What the task asks -
Hand back each line, unchanged, from the top down to the line where "COL = scn.collection" sits.
## BEGIN Supplied information
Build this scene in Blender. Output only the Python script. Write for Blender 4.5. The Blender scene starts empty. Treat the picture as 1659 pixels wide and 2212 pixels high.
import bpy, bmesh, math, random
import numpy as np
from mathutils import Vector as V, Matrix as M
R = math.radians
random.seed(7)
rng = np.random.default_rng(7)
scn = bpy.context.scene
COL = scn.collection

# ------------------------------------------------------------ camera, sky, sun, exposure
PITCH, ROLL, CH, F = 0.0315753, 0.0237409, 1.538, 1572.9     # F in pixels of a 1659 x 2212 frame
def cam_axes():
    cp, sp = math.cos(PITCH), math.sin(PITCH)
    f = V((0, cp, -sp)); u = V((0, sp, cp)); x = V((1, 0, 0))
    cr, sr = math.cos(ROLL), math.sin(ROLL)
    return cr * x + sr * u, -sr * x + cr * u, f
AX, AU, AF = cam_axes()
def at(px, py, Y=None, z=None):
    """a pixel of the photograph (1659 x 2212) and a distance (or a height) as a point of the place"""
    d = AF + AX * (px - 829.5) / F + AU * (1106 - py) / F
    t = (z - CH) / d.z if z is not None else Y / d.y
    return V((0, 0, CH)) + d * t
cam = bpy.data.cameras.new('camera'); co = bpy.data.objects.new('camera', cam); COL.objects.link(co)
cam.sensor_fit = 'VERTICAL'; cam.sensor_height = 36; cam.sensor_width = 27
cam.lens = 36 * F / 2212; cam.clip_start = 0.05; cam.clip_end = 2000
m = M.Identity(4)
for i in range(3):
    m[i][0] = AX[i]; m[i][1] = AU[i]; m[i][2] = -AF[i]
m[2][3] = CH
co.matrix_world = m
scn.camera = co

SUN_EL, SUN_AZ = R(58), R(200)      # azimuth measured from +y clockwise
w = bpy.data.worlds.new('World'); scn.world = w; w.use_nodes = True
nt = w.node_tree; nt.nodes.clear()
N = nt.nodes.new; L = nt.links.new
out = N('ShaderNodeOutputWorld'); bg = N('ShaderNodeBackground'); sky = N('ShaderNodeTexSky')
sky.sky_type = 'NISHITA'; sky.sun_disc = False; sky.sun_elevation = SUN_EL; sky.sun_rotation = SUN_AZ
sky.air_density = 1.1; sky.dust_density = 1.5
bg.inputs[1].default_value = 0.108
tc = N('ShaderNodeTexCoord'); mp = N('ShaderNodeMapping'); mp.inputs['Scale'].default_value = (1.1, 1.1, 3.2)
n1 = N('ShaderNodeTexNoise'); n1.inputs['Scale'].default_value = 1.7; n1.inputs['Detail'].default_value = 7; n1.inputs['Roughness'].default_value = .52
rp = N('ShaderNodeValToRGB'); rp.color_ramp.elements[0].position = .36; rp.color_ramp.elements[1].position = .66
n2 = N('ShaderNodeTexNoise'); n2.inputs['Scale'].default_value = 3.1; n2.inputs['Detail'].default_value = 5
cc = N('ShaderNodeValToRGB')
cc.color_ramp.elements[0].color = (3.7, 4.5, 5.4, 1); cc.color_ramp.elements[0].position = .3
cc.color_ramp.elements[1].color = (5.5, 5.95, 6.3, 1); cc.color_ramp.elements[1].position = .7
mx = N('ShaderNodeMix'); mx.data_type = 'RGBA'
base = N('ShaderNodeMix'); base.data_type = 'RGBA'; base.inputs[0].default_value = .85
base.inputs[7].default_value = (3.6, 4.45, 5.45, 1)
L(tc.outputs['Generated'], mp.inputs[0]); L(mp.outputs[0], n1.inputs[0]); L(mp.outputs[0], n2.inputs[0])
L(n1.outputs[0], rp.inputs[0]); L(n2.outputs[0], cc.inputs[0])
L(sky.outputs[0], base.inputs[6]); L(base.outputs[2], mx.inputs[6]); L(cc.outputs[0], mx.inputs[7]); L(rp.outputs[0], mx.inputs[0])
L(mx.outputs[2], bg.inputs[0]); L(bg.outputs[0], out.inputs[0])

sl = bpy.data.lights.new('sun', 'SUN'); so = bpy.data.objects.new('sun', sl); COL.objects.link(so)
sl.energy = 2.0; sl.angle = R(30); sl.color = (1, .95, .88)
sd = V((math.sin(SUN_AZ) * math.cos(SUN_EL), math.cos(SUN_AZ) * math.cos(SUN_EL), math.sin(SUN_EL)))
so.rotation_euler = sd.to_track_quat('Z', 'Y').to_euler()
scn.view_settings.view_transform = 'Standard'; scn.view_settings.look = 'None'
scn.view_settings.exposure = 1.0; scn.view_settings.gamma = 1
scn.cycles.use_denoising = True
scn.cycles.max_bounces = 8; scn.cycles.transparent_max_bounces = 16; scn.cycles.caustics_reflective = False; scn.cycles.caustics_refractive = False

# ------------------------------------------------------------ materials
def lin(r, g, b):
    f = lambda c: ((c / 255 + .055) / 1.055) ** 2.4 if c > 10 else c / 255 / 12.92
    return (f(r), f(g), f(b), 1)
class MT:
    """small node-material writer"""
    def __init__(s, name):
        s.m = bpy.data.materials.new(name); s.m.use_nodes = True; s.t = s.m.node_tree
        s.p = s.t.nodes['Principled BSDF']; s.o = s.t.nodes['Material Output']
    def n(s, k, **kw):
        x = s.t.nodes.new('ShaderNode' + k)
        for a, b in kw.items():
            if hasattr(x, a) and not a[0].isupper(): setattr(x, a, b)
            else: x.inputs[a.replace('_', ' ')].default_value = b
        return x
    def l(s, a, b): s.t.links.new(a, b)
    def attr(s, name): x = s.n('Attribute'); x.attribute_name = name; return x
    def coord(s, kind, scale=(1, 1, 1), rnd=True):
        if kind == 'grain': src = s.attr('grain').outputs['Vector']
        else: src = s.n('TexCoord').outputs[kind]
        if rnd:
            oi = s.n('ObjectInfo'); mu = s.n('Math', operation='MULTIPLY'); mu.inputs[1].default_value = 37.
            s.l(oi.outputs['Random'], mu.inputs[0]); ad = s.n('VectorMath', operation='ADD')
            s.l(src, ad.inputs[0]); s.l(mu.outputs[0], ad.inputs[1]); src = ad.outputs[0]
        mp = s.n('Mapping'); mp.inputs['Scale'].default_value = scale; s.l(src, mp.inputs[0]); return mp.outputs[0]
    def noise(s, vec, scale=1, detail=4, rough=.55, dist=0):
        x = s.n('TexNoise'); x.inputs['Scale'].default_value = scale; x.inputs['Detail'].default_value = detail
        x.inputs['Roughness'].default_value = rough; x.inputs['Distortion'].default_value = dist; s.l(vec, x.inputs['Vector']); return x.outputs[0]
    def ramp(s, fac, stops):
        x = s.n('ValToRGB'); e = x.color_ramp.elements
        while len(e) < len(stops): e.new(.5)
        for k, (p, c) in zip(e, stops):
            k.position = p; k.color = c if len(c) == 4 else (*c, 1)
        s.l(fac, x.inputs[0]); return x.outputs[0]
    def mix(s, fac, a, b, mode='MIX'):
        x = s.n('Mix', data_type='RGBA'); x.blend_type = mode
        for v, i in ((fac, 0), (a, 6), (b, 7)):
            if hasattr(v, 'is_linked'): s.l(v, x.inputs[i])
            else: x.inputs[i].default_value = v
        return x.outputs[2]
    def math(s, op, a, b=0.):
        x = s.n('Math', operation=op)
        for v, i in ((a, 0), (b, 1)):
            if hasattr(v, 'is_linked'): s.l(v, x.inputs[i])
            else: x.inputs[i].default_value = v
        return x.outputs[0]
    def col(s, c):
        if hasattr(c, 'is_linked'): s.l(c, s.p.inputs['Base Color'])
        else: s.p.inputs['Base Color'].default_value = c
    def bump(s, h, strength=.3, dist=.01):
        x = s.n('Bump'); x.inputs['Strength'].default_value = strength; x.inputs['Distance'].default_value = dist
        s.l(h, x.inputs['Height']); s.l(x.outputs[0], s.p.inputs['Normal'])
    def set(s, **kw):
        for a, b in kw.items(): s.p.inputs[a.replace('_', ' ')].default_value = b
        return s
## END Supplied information
Reply to the exercise -
Build this scene in Blender. Output only the Python script. Write for Blender 4.5. The Blender scene starts empty. Treat the picture as 1659 pixels wide and 2212 pixels high.
import bpy, bmesh, math, random
import numpy as np
from mathutils import Vector as V, Matrix as M
R = math.radians
random.seed(7)
rng = np.random.default_rng(7)
scn = bpy.context.scene
COL = scn.collection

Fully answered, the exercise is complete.